**YOUR OBJECTIVE:** Output the material beneath this task exactly, images excluded.

**PROVIDED DATA:**
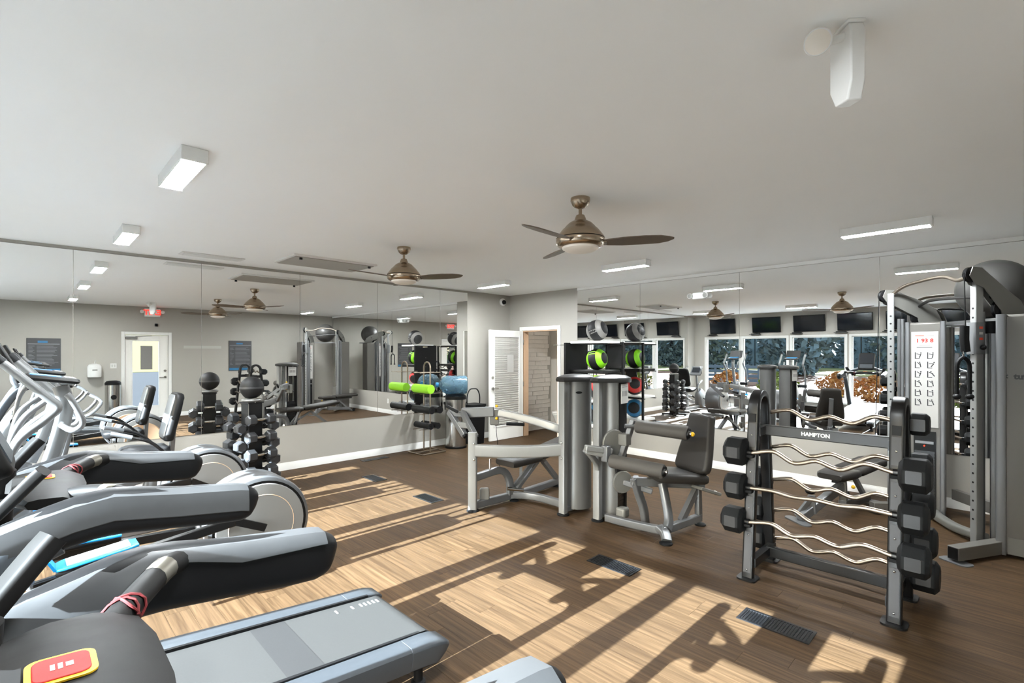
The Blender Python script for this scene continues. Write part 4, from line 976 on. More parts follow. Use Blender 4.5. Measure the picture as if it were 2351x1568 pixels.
m = MB(); m.sweep([P(4.05, 3.75, 0.46), P(4.1, 3.75, 0.47), P(4.72, 3.8, 0.55), P(4.76, 3.8, 0.55)], rounded(0.28, 0.085, 0.035), scales=[(0.92, 0.7), 1, 1, (0.85, 0.7)]); m.build('back_pad', 'pad_brown', t)
m = MB(); m.bar(P(4.2, 3.78, 0.4), P(4.58, 3.86, 0.08), 0.05, 0.05); m.build('rear_leg', 'silver_paint', t)
# press arm: pivots near the tower, reaches forward, carries two slanted handles
m = MB(); m.sweep(smooth_path([P(3.97, 3.2, 0.80), P(3.87, 3.30, 0.845), P(3.80, 3.55, 0.9), P(3.73, 3.78, 0.935), P(3.68, 3.93, 0.955)], 5), rounded(0.055, 0.085, 0.016)); m.build('press_arm', 'silver_bright', t)
m = MB(); m.prism(rounded(0.1, 0.17, 0.02), 0.07, frame((-0.7, 0.72, 0), (0, 0, 1), P(3.66, 3.99, 0.90))); m.build('adjuster_box', 'machine_grey', t, bevel=0.006)
for z in (1.03, 0.895): MB().sphere(P(3.655, 3.945, z), 0.017, 12, 8).build('pull_knob', 'yellow', t)
m = MB(); m.bar(P(3.66, 3.99, 0.965), P(3.44, 4.28, 0.945), 0.05, 0.11); m.build('arm_head', 'silver_paint', t, bevel=0.01)
hs = [(P(3.44, 4.27, 0.955), P(3.32, 3.90, 0.735)), (P(3.40, 4.46, 0.95), P(3.40, 4.18, 0.71))]
for a, b in hs:
    m = MB(); m.bar(a, b, 0.05, 0.065); hd = m.build('handle_bar', 'silver_paint', t, bevel=0.008)
    d = (Vector(b) - Vector(a)).normalized(); MB().cyl(Vector(b) - d * 0.01, Vector(b) + d * 0.02, 0.026).build('handle_end', 'black_rubber', hd)
MB().bar(P(3.44, 4.27, 0.93), P(3.40, 4.46, 0.93), 0.045, 0.06).build('handle_bridge', 'silver_paint', t, bevel=0.008)
MB().bar(P(3.375, 4.07, 0.83), P(3.40, 4.31, 0.82), 0.03, 0.06).build('handle_brace', 'silver_bright', t, bevel=0.006)
for a, b in ((P(3.38, 4.28, 0.96), P(3.32, 4.40, 1.02)), (P(3.72, 3.86, 0.84), P(3.86, 3.72, 0.83))): MB().cyl(a, b, 0.018).build('hand_grip', 'black_rubber', t)
MB().cyl(P(3.665, 3.97, 0.82), P(3.665, 3.9, 0.33), 0.003, 6).build('cable', 'black_plastic', t)

# ---- leg extension machine
O = (4.05, 2.4)
t = thing('leg_extension_machine', 'silver leg extension machine with brown padded backrest, right of the twin towers', 'weight machine', (*O, 0))
weight_tower(t, O, (3.905, 2.79), (4.13, 2.755), -80, 1.36)
m = MB(); m.sweep(smooth_path([P(3.92, 2.70, 0.05), P(3.91, 2.4, 0.06), P(3.89, 2.12, 0.085)], 4), rounded(0.055, 0.07, 0.012)); m.build('base_tube', 'silver_paint', t)
m = MB(); m.sweep(smooth_path([P(3.905, 2.15, 0.10), P(3.885, 2.08, 0.07), P(3.845, 2.04, 0.025)], 4), rounded(0.085, 0.05, 0.014)); m.build('front_foot', 'silver_paint', t)
MB().lathe([(0.055, 0), (0.055, 0.012), (0.03, 0.022)], P(3.838, 2.045, 0)).build('floor_pad', 'black_rubber', t)
MB().bar(P(3.90, 2.12, 0.075), P(4.49, 2.045, 0.075), 0.055, 0.07).build('cross_tube', 'silver_paint', t, bevel=0.01)
MB().lathe([(0.05, 0), (0.05, 0.012), (0.03, 0.022)], P(4.49, 2.045, 0)).build('floor_pad', 'black_rubber', t)
m = MB(); m.sweep(smooth_path([P(3.99, 2.44, 0.46), P(4.05, 2.43, 0.3), P(4.10, 2.41, 0.16), P(4.115, 2.40, 0.02)], 4), rounded(0.055, 0.085, 0.016), up=(1, 0, 0)); m.build('rear_leg', 'silver_paint', t)
MB().lathe([(0.05, 0), (0.05, 0.012), (0.03, 0.022)], P(4.118, 2.40, 0)).build('floor_pad', 'black_rubber', t)
m = MB(); m.sweep(smooth_path([P(4.12, 2.23, 0.42), P(4.09, 2.18, 0.28), P(4.03, 2.12, 0.14), P(3.96, 2.10, 0.08)], 4), rounded(0.055, 0.085, 0.016), up=(1, 0, 0)); m.build('front_leg', 'silver_paint', t)
m = MB(); m.sweep([P(4.47, 2.05, 0.07), P(4.47, 2.06, 0.42)], rounded(0.05, 0.07, 0.012), up=(1, 0, 0)); m.build('seat_leg', 'silver_paint', t)
MB().bar(P(4.46, 2.06, 0.36), P(4.22, 2.10, 0.09), 0.045, 0.06).build('diagonal_brace', 'silver_paint', t)
MB().bar(P(3.97, 2.46, 0.43), P(4.52, 2.02, 0.38), 0.055, 0.08).build('seat_beam', 'silver_paint', t, bevel=0.01)
m = MB(); m.sweep([P(4.05, 2.30, 0.50), P(4.09, 2.27, 0.505), P(4.40, 2.05, 0.475), P(4.43, 2.03, 0.47)], rounded(0.36, 0.09, 0.035), scales=[(0.9, 0.7), 1, 1, (0.9, 0.8)]); m.build('seat_pad', 'pad_brown', t)
bp_ = smooth_path([P(4.36, 2.075, 0.51), P(4.39, 2.065, 0.60), P(4.44, 2.045, 0.80), P(4.485, 2.03, 0.98), P(4.495, 2.025, 1.04)], 4)
sc_ = [(0.55, 0.6), (0.8, 0.9), (0.95, 1), 1, 1, (0.98, 1), (0.95, 1), (0.9, 1), (0.85, 1), (0.8, 1), (0.76, 1), (0.72, 1), (0.7, 1), (0.69, 1), (0.68, 0.95), (0.64, 0.85), (0.5, 0.5)]
m = MB(); m.sweep(bp_, rounded(0.40, 0.09, 0.04), scales=sc_, up=(1, -0.35, 0.1)); m.build('back_pad', 'pad_brown', t)
m = MB(); m.sweep([P(4.47, 2.05, 0.40), P(4.50, 2.03, 0.62), P(4.55, 2.01, 0.88)], rounded(0.06, 0.04, 0.01), up=(1, 0, 0)); m.build('back_bracket', 'silver_paint', t)
MB().sphere(P(4.56, 1.93, 0.31), 0.022, 12, 8).build('adjust_knob', 'chrome', t)
MB().bar(P(4.36, 2.02, 0.385), P(4.62, 1.95, 0.29), 0.12, 0.03).build('slide_plate', 'machine_grey', t, bevel=0.006)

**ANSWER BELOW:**
The Blender Python script for this scene continues. Write part 4, from line 976 on. More parts follow. Use Blender 4.5. Measure the picture as if it were 2351x1568 pixels.
m = MB(); m.sweep([P(4.05, 3.75, 0.46), P(4.1, 3.75, 0.47), P(4.72, 3.8, 0.55), P(4.76, 3.8, 0.55)], rounded(0.28, 0.085, 0.035), scales=[(0.92, 0.7), 1, 1, (0.85, 0.7)]); m.build('back_pad', 'pad_brown', t)
m = MB(); m.bar(P(4.2, 3.78, 0.4), P(4.58, 3.86, 0.08), 0.05, 0.05); m.build('rear_leg', 'silver_paint', t)
# press arm: pivots near the tower, reaches forward, carries two slanted handles
m = MB(); m.sweep(smooth_path([P(3.97, 3.2, 0.80), P(3.87, 3.30, 0.845), P(3.80, 3.55, 0.9), P(3.73, 3.78, 0.935), P(3.68, 3.93, 0.955)], 5), rounded(0.055, 0.085, 0.016)); m.build('press_arm', 'silver_bright', t)
m = MB(); m.prism(rounded(0.1, 0.17, 0.02), 0.07, frame((-0.7, 0.72, 0), (0, 0, 1), P(3.66, 3.99, 0.90))); m.build('adjuster_box', 'machine_grey', t, bevel=0.006)
for z in (1.03, 0.895): MB().sphere(P(3.655, 3.945, z), 0.017, 12, 8).build('pull_knob', 'yellow', t)
m = MB(); m.bar(P(3.66, 3.99, 0.965), P(3.44, 4.28, 0.945), 0.05, 0.11); m.build('arm_head', 'silver_paint', t, bevel=0.01)
hs = [(P(3.44, 4.27, 0.955), P(3.32, 3.90, 0.735)), (P(3.40, 4.46, 0.95), P(3.40, 4.18, 0.71))]
for a, b in hs:
    m = MB(); m.bar(a, b, 0.05, 0.065); hd = m.build('handle_bar', 'silver_paint', t, bevel=0.008)
    d = (Vector(b) - Vector(a)).normalized(); MB().cyl(Vector(b) - d * 0.01, Vector(b) + d * 0.02, 0.026).build('handle_end', 'black_rubber', hd)
MB().bar(P(3.44, 4.27, 0.93), P(3.40, 4.46, 0.93), 0.045, 0.06).build('handle_bridge', 'silver_paint', t, bevel=0.008)
MB().bar(P(3.375, 4.07, 0.83), P(3.40, 4.31, 0.82), 0.03, 0.06).build('handle_brace', 'silver_bright', t, bevel=0.006)
for a, b in ((P(3.38, 4.28, 0.96), P(3.32, 4.40, 1.02)), (P(3.72, 3.86, 0.84), P(3.86, 3.72, 0.83))): MB().cyl(a, b, 0.018).build('hand_grip', 'black_rubber', t)
MB().cyl(P(3.665, 3.97, 0.82), P(3.665, 3.9, 0.33), 0.003, 6).build('cable', 'black_plastic', t)

# ---- leg extension machine
O = (4.05, 2.4)
t = thing('leg_extension_machine', 'silver leg extension machine with brown padded backrest, right of the twin towers', 'weight machine', (*O, 0))
weight_tower(t, O, (3.905, 2.79), (4.13, 2.755), -80, 1.36)
m = MB(); m.sweep(smooth_path([P(3.92, 2.70, 0.05), P(3.91, 2.4, 0.06), P(3.89, 2.12, 0.085)], 4), rounded(0.055, 0.07, 0.012)); m.build('base_tube', 'silver_paint', t)
m = MB(); m.sweep(smooth_path([P(3.905, 2.15, 0.10), P(3.885, 2.08, 0.07), P(3.845, 2.04, 0.025)], 4), rounded(0.085, 0.05, 0.014)); m.build('front_foot', 'silver_paint', t)
MB().lathe([(0.055, 0), (0.055, 0.012), (0.03, 0.022)], P(3.838, 2.045, 0)).build('floor_pad', 'black_rubber', t)
MB().bar(P(3.90, 2.12, 0.075), P(4.49, 2.045, 0.075), 0.055, 0.07).build('cross_tube', 'silver_paint', t, bevel=0.01)
MB().lathe([(0.05, 0), (0.05, 0.012), (0.03, 0.022)], P(4.49, 2.045, 0)).build('floor_pad', 'black_rubber', t)
m = MB(); m.sweep(smooth_path([P(3.99, 2.44, 0.46), P(4.05, 2.43, 0.3), P(4.10, 2.41, 0.16), P(4.115, 2.40, 0.02)], 4), rounded(0.055, 0.085, 0.016), up=(1, 0, 0)); m.build('rear_leg', 'silver_paint', t)
MB().lathe([(0.05, 0), (0.05, 0.012), (0.03, 0.022)], P(4.118, 2.40, 0)).build('floor_pad', 'black_rubber', t)
m = MB(); m.sweep(smooth_path([P(4.12, 2.23, 0.42), P(4.09, 2.18, 0.28), P(4.03, 2.12, 0.14), P(3.96, 2.10, 0.08)], 4), rounded(0.055, 0.085, 0.016), up=(1, 0, 0)); m.build('front_leg', 'silver_paint', t)
m = MB(); m.sweep([P(4.47, 2.05, 0.07), P(4.47, 2.06, 0.42)], rounded(0.05, 0.07, 0.012), up=(1, 0, 0)); m.build('seat_leg', 'silver_paint', t)
MB().bar(P(4.46, 2.06, 0.36), P(4.22, 2.10, 0.09), 0.045, 0.06).build('diagonal_brace', 'silver_paint', t)
MB().bar(P(3.97, 2.46, 0.43), P(4.52, 2.02, 0.38), 0.055, 0.08).build('seat_beam', 'silver_paint', t, bevel=0.01)
m = MB(); m.sweep([P(4.05, 2.30, 0.50), P(4.09, 2.27, 0.505), P(4.40, 2.05, 0.475), P(4.43, 2.03, 0.47)], rounded(0.36, 0.09, 0.035), scales=[(0.9, 0.7), 1, 1, (0.9, 0.8)]); m.build('seat_pad', 'pad_brown', t)
bp_ = smooth_path([P(4.36, 2.075, 0.51), P(4.39, 2.065, 0.60), P(4.44, 2.045, 0.80), P(4.485, 2.03, 0.98), P(4.495, 2.025, 1.04)], 4)
sc_ = [(0.55, 0.6), (0.8, 0.9), (0.95, 1), 1, 1, (0.98, 1), (0.95, 1), (0.9, 1), (0.85, 1), (0.8, 1), (0.76, 1), (0.72, 1), (0.7, 1), (0.69, 1), (0.68, 0.95), (0.64, 0.85), (0.5, 0.5)]
m = MB(); m.sweep(bp_, rounded(0.40, 0.09, 0.04), scales=sc_, up=(1, -0.35, 0.1)); m.build('back_pad', 'pad_brown', t)
m = MB(); m.sweep([P(4.47, 2.05, 0.40), P(4.50, 2.03, 0.62), P(4.55, 2.01, 0.88)], rounded(0.06, 0.04, 0.01), up=(1, 0, 0)); m.build('back_bracket', 'silver_paint', t)
MB().sphere(P(4.56, 1.93, 0.31), 0.022, 12, 8).build('adjust_knob', 'chrome', t)
MB().bar(P(4.36, 2.02, 0.385), P(4.62, 1.95, 0.29), 0.12, 0.03).build('slide_plate', 'machine_grey', t, bevel=0.006)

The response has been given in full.